Time Probes (Stuart Wood)

Context and description

I’m interested in the way we sub-consciously divide our time up into moments and events that we treat as if monetary values. This currency then dictates on how we view how our time is best spent, what our time is worth, what we consider a waste of time, what units we allocate to certain events.

I’m also interested in how we position these events on the simple analogue clock, cycling through each day.


Cultural Probes.

The time probes were formed around the principle of an analogue clock. The first iteration of the probes were constructed out of a quartz clock movement, a clip board and piece of card with a task and a clock face. The tasks were a set of questions based around how people perceive their sense of time from a moment, a day or a lifetime.

In certain tasks, the participant was asked to attach the second, minute or hour hand to the analogue movement and wait for a time in which they felt compelled to fill in the clock face. Other tasks simply asked them to look back in time or look forward and make plans.

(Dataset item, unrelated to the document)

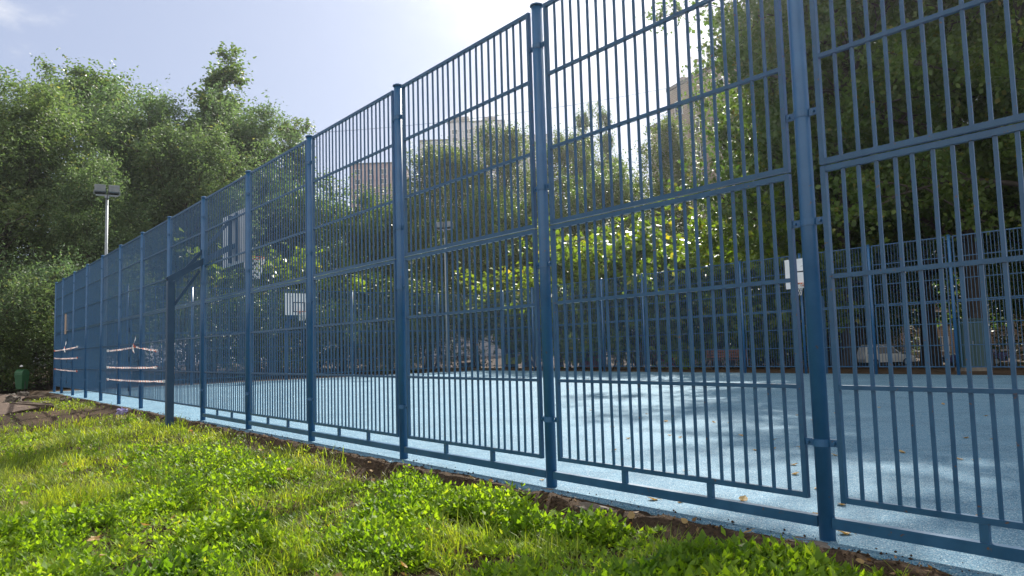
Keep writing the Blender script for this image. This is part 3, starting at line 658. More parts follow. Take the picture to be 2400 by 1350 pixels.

The second iteration of the time probes came through observation of the first. I decided to package all the clock faces into a book so new participants could choose a task and also have a reference on what to do by looking through the book to see what others had written.


Outcomes.

After extracting ideas from the probes, I devised a series of digital clocks that looked at providing possible answers to some of the questions that arose. These clocks were meant more as a reference for further discussion than solutions to the problems.

Time probes and outcomes was a response to a 6 week cultural probes and design exploration project.



Aims and objectives

The original aims of this project were to try and understand how people divide their days up, how they plan future events, what they hold dear in the past, what they consider a waste of their time etc… However, and although these ideas did seem to come through from the probes return, I found that the probes became much more of a means of conversation. I felt that I gained access into the participants past and futures, of which my own family seemed the most surprising.

I found that I was beginning conversations with my family that I would never usually step into under normal circumstances, such as my brother’s and his fiancée’s future plans to have triplets!

These conversations and probe returns led me onto creating some simple designs and prototypes aimed at provoking further discussion.